Third, Diablo Canyon operates in a grid whose main challenge is increasingly not total annual energy, but timing. In its 2021 Report to the Governor on Priority SB 100 Actions to Accelerate the Transition to Carbon-Free Energy, the CEC states that the near-term reliability challenge is operating through the "net demand peak" period and explains that, with today's resource mix, solar generation declines in the late afternoon faster than demand decreases. [4] The report further notes that this steep ramp occurs because loads served by solar during the day need replacement electricity as solar generation drops toward zero. [4] In that setting, Diablo Canyon's annual generation is important not because it wins the noon-hour production contest against solar, but because it is firm generation that does not disappear at sunset.

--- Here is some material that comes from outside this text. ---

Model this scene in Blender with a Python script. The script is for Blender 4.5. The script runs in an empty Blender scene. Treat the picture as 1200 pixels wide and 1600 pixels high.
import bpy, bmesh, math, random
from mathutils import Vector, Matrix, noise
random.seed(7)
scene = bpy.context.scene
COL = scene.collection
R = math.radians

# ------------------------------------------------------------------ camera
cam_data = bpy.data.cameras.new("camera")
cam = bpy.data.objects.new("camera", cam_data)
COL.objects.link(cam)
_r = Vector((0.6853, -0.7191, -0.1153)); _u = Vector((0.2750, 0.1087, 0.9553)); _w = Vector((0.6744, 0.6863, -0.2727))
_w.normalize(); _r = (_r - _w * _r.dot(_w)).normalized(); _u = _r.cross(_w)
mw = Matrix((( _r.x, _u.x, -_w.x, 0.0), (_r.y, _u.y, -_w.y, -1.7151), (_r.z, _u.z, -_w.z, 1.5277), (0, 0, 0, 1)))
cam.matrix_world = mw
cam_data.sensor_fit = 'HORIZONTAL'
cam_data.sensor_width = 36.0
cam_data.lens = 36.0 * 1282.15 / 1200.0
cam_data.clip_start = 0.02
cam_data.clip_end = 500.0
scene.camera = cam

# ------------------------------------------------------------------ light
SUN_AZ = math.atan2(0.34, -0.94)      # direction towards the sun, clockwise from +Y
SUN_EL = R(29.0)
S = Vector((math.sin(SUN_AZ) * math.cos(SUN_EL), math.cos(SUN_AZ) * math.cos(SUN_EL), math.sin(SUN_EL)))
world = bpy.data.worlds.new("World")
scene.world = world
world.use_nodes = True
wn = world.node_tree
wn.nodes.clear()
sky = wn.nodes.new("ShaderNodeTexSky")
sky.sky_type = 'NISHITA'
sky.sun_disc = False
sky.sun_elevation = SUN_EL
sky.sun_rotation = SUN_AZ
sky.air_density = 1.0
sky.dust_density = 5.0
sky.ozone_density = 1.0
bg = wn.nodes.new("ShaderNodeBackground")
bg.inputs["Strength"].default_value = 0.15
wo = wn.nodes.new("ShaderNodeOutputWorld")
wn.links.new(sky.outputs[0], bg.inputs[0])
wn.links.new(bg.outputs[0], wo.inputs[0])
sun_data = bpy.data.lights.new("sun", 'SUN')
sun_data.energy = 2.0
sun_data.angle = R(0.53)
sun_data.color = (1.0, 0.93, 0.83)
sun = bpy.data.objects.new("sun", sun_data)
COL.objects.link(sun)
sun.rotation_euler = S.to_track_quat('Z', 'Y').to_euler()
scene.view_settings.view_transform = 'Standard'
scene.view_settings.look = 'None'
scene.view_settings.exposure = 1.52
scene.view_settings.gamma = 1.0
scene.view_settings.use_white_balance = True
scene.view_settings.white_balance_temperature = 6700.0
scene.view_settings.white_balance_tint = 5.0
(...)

Finally, Diablo Canyon is politically notable precisely because it sits at the intersection of two California energy preferences that do not fit neatly together. California strongly favors renewable generation, but it also still needs dependable low-carbon electricity. The same 2025 CEC assessment explains that SB 846 was passed because Diablo Canyon provides reliable power and because of challenges in developing enough new clean energy projects in time to support grid reliability. [1] More broadly, the technical literature also suggests that firm low-carbon resources can reduce the cost and difficulty of deep decarbonization, and a 2021 MIT assessment argues that Diablo Canyon may also have value beyond electricity production alone. [5,6] The 18,000 GWh/year figure is therefore not only a production statistic; it is a measure of how much firm carbon-free electricity California still gets from a technology it has largely chosen not to reproduce.

Conclusion

Using current California Energy Commission reporting, supplemented by a second CEC planning study, Diablo Canyon Power Plant produces about 18,000 GWh of electricity per year. [1,2] This is represents roughly 8-9 percent of California's electricity generation, depending on whether the comparison is made to in-state generation alone or to total electricity supply. Those numbers alone make it one of California's most important power plants.

At the same time, the more interesting story is what the numbers imply. Diablo Canyon is California's last operating nuclear plant, while Rancho Seco and San Onofre have already shut down. [1] California's grid now has enough solar that the late-afternoon decline in solar output creates a difficult net-demand ramp, while California law still effectively blocks new nuclear construction absent a waste-disposal solution. [1,3,4] Thus, Diablo Canyon's annual production is not merely a large number; it is a measure of how much firm, carbon-free electricity remains from a technology California still uses, still argues about, and has mostly stopped trying to build. [1,5,6]

© Marinos Eliades. The author warrants that the work is the author's own and that Stanford University provided no input other than typesetting and referencing guidelines. The author grants permission to copy, distribute and display this work in unaltered form, with attribution to the author, for noncommercial purposes only. All other rights, including commercial rights, are reserved to the author.

References

[1] "Diablo Canyon Power Plant Operations Assessment Report - 2025 Update," California Energy Commission, CEC-700-2025-005, July 2025.

[2] "Senate Bill 846 Diablo Canyon Power Plant Extension Cost Comparison," California Energy Commission, CEC-200-2023-013-SF, May 2024.

[3] N. Bautista, "Spent Fuel Storage," State of California, Senate Rules Committee, August 2024.

[4] "Report to the Governor on Priority SB 100 Actions to Accelerate the Transition to Carbon-Free Energy," California Energy Commission, CEC-200-2021-008, September 2021.

[5] N. A. Sepulveda et al., "The Role of Firm Low-Carbon Electricity Resources in Deep Decarbonization of Power Generation," Joule 2, 2403 (2018).

[6] J. Aborn et al., "An Assessment of the Diablo Canyon Nuclear Plant for Zero-Carbon Electricity, Desalination, and Hydrogen Production," Massachusetts Institute of Technology, November 2021.